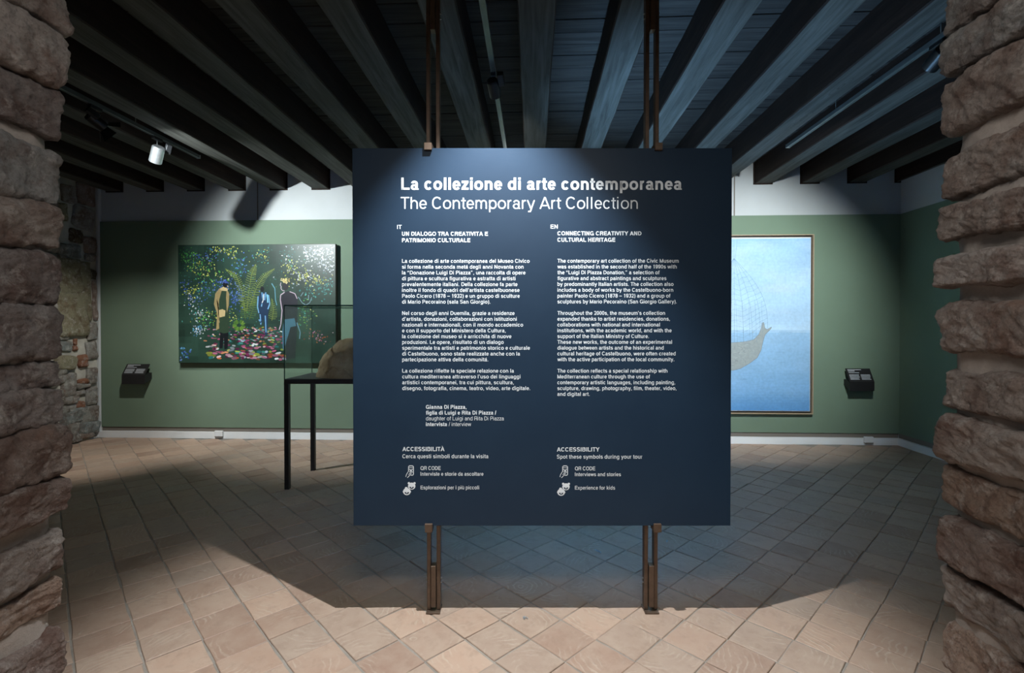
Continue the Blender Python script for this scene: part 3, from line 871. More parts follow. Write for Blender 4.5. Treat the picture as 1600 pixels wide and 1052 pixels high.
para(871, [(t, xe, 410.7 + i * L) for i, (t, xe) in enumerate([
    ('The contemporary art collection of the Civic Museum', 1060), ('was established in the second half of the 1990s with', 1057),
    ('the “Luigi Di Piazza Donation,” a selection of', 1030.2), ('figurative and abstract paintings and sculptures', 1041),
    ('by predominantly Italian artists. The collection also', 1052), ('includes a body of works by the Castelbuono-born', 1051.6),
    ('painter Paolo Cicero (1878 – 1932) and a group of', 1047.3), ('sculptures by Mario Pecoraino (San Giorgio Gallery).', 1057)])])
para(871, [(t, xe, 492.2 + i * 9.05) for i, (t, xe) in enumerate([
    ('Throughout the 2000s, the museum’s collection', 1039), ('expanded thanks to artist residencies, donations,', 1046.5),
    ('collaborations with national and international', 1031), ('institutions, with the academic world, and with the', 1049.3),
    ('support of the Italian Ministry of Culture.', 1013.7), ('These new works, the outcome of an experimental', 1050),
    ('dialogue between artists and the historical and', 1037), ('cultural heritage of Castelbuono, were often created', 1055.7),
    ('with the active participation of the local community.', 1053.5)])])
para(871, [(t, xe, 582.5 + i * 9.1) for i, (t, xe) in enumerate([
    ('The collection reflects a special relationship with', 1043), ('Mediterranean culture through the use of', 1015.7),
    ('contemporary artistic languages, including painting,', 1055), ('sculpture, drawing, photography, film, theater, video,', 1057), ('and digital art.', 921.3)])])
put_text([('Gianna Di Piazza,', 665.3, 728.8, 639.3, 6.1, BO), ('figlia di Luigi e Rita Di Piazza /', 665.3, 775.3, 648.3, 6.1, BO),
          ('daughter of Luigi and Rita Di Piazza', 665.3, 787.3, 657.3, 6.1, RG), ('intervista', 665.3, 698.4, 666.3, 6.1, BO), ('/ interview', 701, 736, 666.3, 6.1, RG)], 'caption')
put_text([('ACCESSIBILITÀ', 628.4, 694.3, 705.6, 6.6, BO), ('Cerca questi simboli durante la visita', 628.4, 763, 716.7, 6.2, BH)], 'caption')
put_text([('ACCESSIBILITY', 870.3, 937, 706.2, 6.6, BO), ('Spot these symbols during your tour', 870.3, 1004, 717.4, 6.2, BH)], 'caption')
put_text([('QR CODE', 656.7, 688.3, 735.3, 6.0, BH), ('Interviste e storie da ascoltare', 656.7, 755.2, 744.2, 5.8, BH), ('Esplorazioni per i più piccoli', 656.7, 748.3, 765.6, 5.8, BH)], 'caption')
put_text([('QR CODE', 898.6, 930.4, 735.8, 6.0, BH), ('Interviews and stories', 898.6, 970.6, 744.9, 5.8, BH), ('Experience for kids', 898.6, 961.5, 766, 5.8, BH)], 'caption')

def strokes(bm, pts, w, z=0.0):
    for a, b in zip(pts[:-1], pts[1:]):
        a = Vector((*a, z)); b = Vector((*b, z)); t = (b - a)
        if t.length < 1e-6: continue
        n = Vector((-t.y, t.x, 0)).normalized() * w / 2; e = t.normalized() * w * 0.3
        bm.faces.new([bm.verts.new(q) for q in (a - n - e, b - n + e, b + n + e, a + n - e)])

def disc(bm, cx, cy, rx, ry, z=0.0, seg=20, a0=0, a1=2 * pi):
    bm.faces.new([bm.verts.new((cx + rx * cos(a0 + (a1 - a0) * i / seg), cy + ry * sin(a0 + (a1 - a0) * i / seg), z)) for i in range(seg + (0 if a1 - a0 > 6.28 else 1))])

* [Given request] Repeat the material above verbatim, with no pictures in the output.

* [Solution for this problem]
Continue the Blender Python script for this scene: part 3, from line 871. More parts follow. Write for Blender 4.5. Treat the picture as 1600 pixels wide and 1052 pixels high.
para(871, [(t, xe, 410.7 + i * L) for i, (t, xe) in enumerate([
    ('The contemporary art collection of the Civic Museum', 1060), ('was established in the second half of the 1990s with', 1057),
    ('the “Luigi Di Piazza Donation,” a selection of', 1030.2), ('figurative and abstract paintings and sculptures', 1041),
    ('by predominantly Italian artists. The collection also', 1052), ('includes a body of works by the Castelbuono-born', 1051.6),
    ('painter Paolo Cicero (1878 – 1932) and a group of', 1047.3), ('sculptures by Mario Pecoraino (San Giorgio Gallery).', 1057)])])
para(871, [(t, xe, 492.2 + i * 9.05) for i, (t, xe) in enumerate([
    ('Throughout the 2000s, the museum’s collection', 1039), ('expanded thanks to artist residencies, donations,', 1046.5),
    ('collaborations with national and international', 1031), ('institutions, with the academic world, and with the', 1049.3),
    ('support of the Italian Ministry of Culture.', 1013.7), ('These new works, the outcome of an experimental', 1050),
    ('dialogue between artists and the historical and', 1037), ('cultural heritage of Castelbuono, were often created', 1055.7),
    ('with the active participation of the local community.', 1053.5)])])
para(871, [(t, xe, 582.5 + i * 9.1) for i, (t, xe) in enumerate([
    ('The collection reflects a special relationship with', 1043), ('Mediterranean culture through the use of', 1015.7),
    ('contemporary artistic languages, including painting,', 1055), ('sculpture, drawing, photography, film, theater, video,', 1057), ('and digital art.', 921.3)])])
put_text([('Gianna Di Piazza,', 665.3, 728.8, 639.3, 6.1, BO), ('figlia di Luigi e Rita Di Piazza /', 665.3, 775.3, 648.3, 6.1, BO),
          ('daughter of Luigi and Rita Di Piazza', 665.3, 787.3, 657.3, 6.1, RG), ('intervista', 665.3, 698.4, 666.3, 6.1, BO), ('/ interview', 701, 736, 666.3, 6.1, RG)], 'caption')
put_text([('ACCESSIBILITÀ', 628.4, 694.3, 705.6, 6.6, BO), ('Cerca questi simboli durante la visita', 628.4, 763, 716.7, 6.2, BH)], 'caption')
put_text([('ACCESSIBILITY', 870.3, 937, 706.2, 6.6, BO), ('Spot these symbols during your tour', 870.3, 1004, 717.4, 6.2, BH)], 'caption')
put_text([('QR CODE', 656.7, 688.3, 735.3, 6.0, BH), ('Interviste e storie da ascoltare', 656.7, 755.2, 744.2, 5.8, BH), ('Esplorazioni per i più piccoli', 656.7, 748.3, 765.6, 5.8, BH)], 'caption')
put_text([('QR CODE', 898.6, 930.4, 735.8, 6.0, BH), ('Interviews and stories', 898.6, 970.6, 744.9, 5.8, BH), ('Experience for kids', 898.6, 961.5, 766, 5.8, BH)], 'caption')

def strokes(bm, pts, w, z=0.0):
    for a, b in zip(pts[:-1], pts[1:]):
        a = Vector((*a, z)); b = Vector((*b, z)); t = (b - a)
        if t.length < 1e-6: continue
        n = Vector((-t.y, t.x, 0)).normalized() * w / 2; e = t.normalized() * w * 0.3
        bm.faces.new([bm.verts.new(q) for q in (a - n - e, b - n + e, b + n + e, a + n - e)])

def disc(bm, cx, cy, rx, ry, z=0.0, seg=20, a0=0, a1=2 * pi):
    bm.faces.new([bm.verts.new((cx + rx * cos(a0 + (a1 - a0) * i / seg), cy + ry * sin(a0 + (a1 - a0) * i / seg), z)) for i in range(seg + (0 if a1 - a0 > 6.28 else 1))])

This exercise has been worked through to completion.